**Data section**
━━━━━━━━

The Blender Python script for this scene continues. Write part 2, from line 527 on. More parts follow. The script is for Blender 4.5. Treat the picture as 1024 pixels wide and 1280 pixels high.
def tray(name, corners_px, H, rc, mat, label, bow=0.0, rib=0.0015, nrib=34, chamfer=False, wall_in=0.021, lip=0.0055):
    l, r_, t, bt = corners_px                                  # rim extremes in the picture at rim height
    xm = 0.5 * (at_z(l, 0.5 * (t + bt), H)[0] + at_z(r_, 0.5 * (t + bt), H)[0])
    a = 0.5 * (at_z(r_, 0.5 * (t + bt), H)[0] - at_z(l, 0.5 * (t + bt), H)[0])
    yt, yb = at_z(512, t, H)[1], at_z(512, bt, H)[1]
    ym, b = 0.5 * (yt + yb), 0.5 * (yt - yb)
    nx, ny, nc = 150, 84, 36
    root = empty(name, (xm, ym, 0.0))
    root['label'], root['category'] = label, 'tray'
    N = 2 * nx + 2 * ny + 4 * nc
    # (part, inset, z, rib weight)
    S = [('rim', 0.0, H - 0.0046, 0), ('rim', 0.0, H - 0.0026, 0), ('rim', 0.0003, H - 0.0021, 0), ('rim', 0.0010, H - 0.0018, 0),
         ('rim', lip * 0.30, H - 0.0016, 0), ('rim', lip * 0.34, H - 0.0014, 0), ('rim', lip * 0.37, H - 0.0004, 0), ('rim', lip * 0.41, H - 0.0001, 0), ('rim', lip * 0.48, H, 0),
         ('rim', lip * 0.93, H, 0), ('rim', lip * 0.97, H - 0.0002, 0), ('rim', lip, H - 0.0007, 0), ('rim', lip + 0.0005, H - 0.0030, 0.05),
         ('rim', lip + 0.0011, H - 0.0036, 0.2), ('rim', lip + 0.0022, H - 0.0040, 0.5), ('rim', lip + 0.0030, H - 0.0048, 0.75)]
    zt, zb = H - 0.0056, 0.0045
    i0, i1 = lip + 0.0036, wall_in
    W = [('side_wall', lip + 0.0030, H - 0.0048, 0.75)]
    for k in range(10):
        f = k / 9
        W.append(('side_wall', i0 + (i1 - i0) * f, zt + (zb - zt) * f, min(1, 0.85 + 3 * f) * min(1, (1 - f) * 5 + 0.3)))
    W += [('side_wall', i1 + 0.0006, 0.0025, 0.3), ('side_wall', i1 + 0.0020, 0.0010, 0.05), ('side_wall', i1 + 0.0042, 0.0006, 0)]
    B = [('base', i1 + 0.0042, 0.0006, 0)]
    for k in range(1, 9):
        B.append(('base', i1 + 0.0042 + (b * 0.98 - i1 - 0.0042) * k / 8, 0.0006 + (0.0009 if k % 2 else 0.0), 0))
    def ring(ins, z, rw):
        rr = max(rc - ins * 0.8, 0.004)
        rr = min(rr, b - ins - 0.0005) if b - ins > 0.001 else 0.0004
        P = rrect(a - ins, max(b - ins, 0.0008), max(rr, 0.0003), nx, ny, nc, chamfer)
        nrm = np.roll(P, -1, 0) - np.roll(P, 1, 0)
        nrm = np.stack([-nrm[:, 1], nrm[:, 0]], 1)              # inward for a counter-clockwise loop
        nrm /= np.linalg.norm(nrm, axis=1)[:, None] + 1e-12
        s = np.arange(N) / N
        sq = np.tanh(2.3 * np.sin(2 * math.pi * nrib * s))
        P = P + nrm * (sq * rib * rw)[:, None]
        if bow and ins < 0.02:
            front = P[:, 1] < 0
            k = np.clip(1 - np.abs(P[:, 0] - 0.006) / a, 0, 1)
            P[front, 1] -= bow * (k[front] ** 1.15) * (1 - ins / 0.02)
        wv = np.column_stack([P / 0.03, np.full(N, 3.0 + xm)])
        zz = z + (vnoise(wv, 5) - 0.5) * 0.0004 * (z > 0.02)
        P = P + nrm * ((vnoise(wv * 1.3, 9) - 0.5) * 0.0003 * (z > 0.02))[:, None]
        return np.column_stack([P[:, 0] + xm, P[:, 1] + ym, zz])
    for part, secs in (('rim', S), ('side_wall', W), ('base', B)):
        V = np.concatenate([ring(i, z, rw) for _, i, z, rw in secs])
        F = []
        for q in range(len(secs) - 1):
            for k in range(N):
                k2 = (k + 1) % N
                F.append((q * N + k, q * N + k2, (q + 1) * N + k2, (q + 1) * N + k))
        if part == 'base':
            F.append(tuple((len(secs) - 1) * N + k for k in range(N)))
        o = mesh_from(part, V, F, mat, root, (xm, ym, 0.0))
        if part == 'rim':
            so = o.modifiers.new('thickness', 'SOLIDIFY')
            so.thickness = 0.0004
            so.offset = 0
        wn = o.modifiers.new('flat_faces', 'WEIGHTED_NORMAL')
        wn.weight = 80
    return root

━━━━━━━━

**Your goal**
Extract the complete listing above, reproducing each line exactly.

**Solution to this task**
The Blender Python script for this scene continues. Write part 2, from line 527 on. More parts follow. The script is for Blender 4.5. Treat the picture as 1024 pixels wide and 1280 pixels high.
def tray(name, corners_px, H, rc, mat, label, bow=0.0, rib=0.0015, nrib=34, chamfer=False, wall_in=0.021, lip=0.0055):
    l, r_, t, bt = corners_px                                  # rim extremes in the picture at rim height
    xm = 0.5 * (at_z(l, 0.5 * (t + bt), H)[0] + at_z(r_, 0.5 * (t + bt), H)[0])
    a = 0.5 * (at_z(r_, 0.5 * (t + bt), H)[0] - at_z(l, 0.5 * (t + bt), H)[0])
    yt, yb = at_z(512, t, H)[1], at_z(512, bt, H)[1]
    ym, b = 0.5 * (yt + yb), 0.5 * (yt - yb)
    nx, ny, nc = 150, 84, 36
    root = empty(name, (xm, ym, 0.0))
    root['label'], root['category'] = label, 'tray'
    N = 2 * nx + 2 * ny + 4 * nc
    # (part, inset, z, rib weight)
    S = [('rim', 0.0, H - 0.0046, 0), ('rim', 0.0, H - 0.0026, 0), ('rim', 0.0003, H - 0.0021, 0), ('rim', 0.0010, H - 0.0018, 0),
         ('rim', lip * 0.30, H - 0.0016, 0), ('rim', lip * 0.34, H - 0.0014, 0), ('rim', lip * 0.37, H - 0.0004, 0), ('rim', lip * 0.41, H - 0.0001, 0), ('rim', lip * 0.48, H, 0),
         ('rim', lip * 0.93, H, 0), ('rim', lip * 0.97, H - 0.0002, 0), ('rim', lip, H - 0.0007, 0), ('rim', lip + 0.0005, H - 0.0030, 0.05),
         ('rim', lip + 0.0011, H - 0.0036, 0.2), ('rim', lip + 0.0022, H - 0.0040, 0.5), ('rim', lip + 0.0030, H - 0.0048, 0.75)]
    zt, zb = H - 0.0056, 0.0045
    i0, i1 = lip + 0.0036, wall_in
    W = [('side_wall', lip + 0.0030, H - 0.0048, 0.75)]
    for k in range(10):
        f = k / 9
        W.append(('side_wall', i0 + (i1 - i0) * f, zt + (zb - zt) * f, min(1, 0.85 + 3 * f) * min(1, (1 - f) * 5 + 0.3)))
    W += [('side_wall', i1 + 0.0006, 0.0025, 0.3), ('side_wall', i1 + 0.0020, 0.0010, 0.05), ('side_wall', i1 + 0.0042, 0.0006, 0)]
    B = [('base', i1 + 0.0042, 0.0006, 0)]
    for k in range(1, 9):
        B.append(('base', i1 + 0.0042 + (b * 0.98 - i1 - 0.0042) * k / 8, 0.0006 + (0.0009 if k % 2 else 0.0), 0))
    def ring(ins, z, rw):
        rr = max(rc - ins * 0.8, 0.004)
        rr = min(rr, b - ins - 0.0005) if b - ins > 0.001 else 0.0004
        P = rrect(a - ins, max(b - ins, 0.0008), max(rr, 0.0003), nx, ny, nc, chamfer)
        nrm = np.roll(P, -1, 0) - np.roll(P, 1, 0)
        nrm = np.stack([-nrm[:, 1], nrm[:, 0]], 1)              # inward for a counter-clockwise loop
        nrm /= np.linalg.norm(nrm, axis=1)[:, None] + 1e-12
        s = np.arange(N) / N
        sq = np.tanh(2.3 * np.sin(2 * math.pi * nrib * s))
        P = P + nrm * (sq * rib * rw)[:, None]
        if bow and ins < 0.02:
            front = P[:, 1] < 0
            k = np.clip(1 - np.abs(P[:, 0] - 0.006) / a, 0, 1)
            P[front, 1] -= bow * (k[front] ** 1.15) * (1 - ins / 0.02)
        wv = np.column_stack([P / 0.03, np.full(N, 3.0 + xm)])
        zz = z + (vnoise(wv, 5) - 0.5) * 0.0004 * (z > 0.02)
        P = P + nrm * ((vnoise(wv * 1.3, 9) - 0.5) * 0.0003 * (z > 0.02))[:, None]
        return np.column_stack([P[:, 0] + xm, P[:, 1] + ym, zz])
    for part, secs in (('rim', S), ('side_wall', W), ('base', B)):
        V = np.concatenate([ring(i, z, rw) for _, i, z, rw in secs])
        F = []
        for q in range(len(secs) - 1):
            for k in range(N):
                k2 = (k + 1) % N
                F.append((q * N + k, q * N + k2, (q + 1) * N + k2, (q + 1) * N + k))
        if part == 'base':
            F.append(tuple((len(secs) - 1) * N + k for k in range(N)))
        o = mesh_from(part, V, F, mat, root, (xm, ym, 0.0))
        if part == 'rim':
            so = o.modifiers.new('thickness', 'SOLIDIFY')
            so.thickness = 0.0004
            so.offset = 0
        wn = o.modifiers.new('flat_faces', 'WEIGHTED_NORMAL')
        wn.weight = 80
    return root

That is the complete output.